Yeah I think I might have seen that post about how there was even a somali sultan of one of these towns who fought with the tahirids or something. I once a twitter society listened to mohamed artan mention that there are somali names appearing in biographical dictionaries in the 8th/9th century. We have obviously had an old scholarly tradition. Their gonna publish in the coming year with looh press the phd theis of a somali guy who studied in azhar in the 70s in which wrote about where somalis appear in arabic primary sources.The MSA languages are not descended from the OSA languages, no. Weird, I know. They should have maybe picked a different name, kekekeke. But they interestingly do have a Cushitic substratum, that appears to be legit. That same linguist I knew confirmed as much years ago as well. Yemen is also littered with the same ancient Cushitic rock-art as the Horn that begins to appear around 3000 BCE and ostensibly comes from the Sudanese Neolithic.

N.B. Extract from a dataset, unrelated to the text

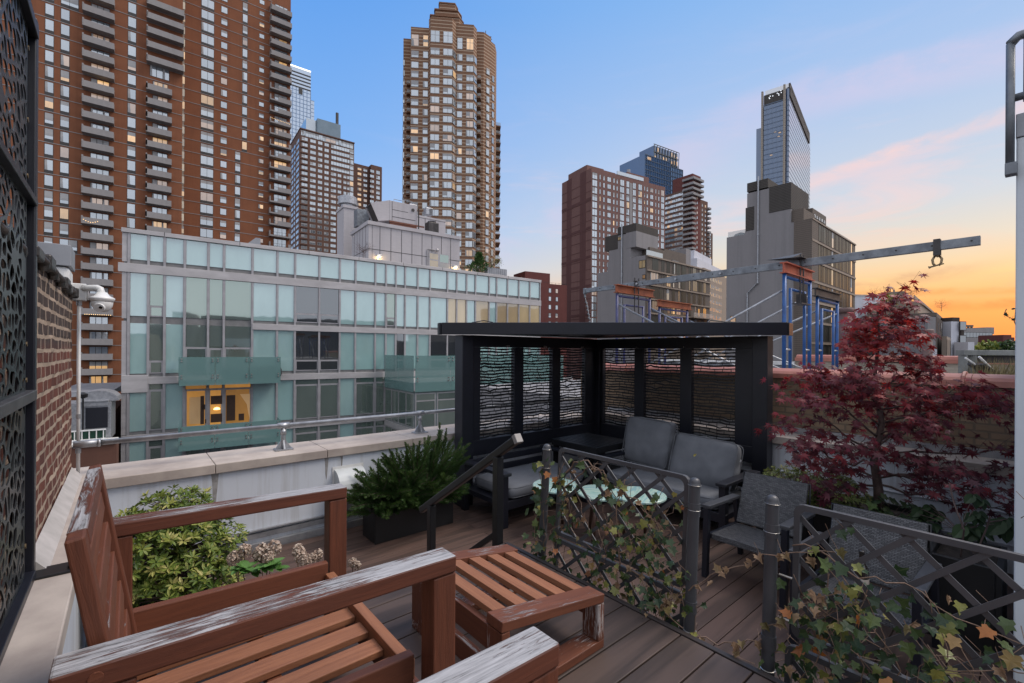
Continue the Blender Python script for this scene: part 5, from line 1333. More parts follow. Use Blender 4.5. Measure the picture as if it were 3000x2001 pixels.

This rock-art is found enough in Yemen that some scholars call it the "Ethiopian-Arabian" style of rock-art or something to that effect. All most likely left by early Cushites. I lost the paper but about a decade ago a Tigrinya friend also showed me a study showing Horn to Yemen archaeological influences even after this in that Horner stelae culture also spread to Yemen. It was definitely not always a one-way street influence wise. Yemen seems to have possibly been Cushitic before the Semites came from the Levant and supplanted the earlier Cushites.
Then there's also the fact that, historically, despite how much people try to ascribe Arab origins and dominance to Somali port-towns it was historically Somalis who had a far stronger presence in Yemeni towns like Mukha/Mocha and Aden whereas any descriptions of Somali port-towns from 1300s to the 1900s mostly give you the impression that anyone "light-skinned" or outright recorded as Arab was a very small minority. I wish @Idilinaa was online. He had a lot of cool stuff about Somalis being in Yemen as far back as the 1400s-1500s that he showed me ages back where he convincingly showed, with scholars like Shidaad, that the people being called al-Jabarti or al-Zaylai'i running around Yemen back then were basically Somalis. But point is that Yemen to Horn influence didn't always go that way. As you know, the northern Xabashis literally once ruled a part of southern Yemen.
But that being said, MSA speakers are actually a very interesting bunch in that they seem to have maintained a system similar to Somalis during the Early Modern Period of using Arabic as their written and trade language in many cases then their own mother-tongue (i.e. Mehri) to speak amongst themselves. Though, if I'm not mistaken, unlike with Somalis there's not much proof of a tradition like Far Wadaad among them until very, very recently. They seem to have overwhelmingly used Arabic and perhaps also OSA in the past to write, though I'll do some more digging sometime.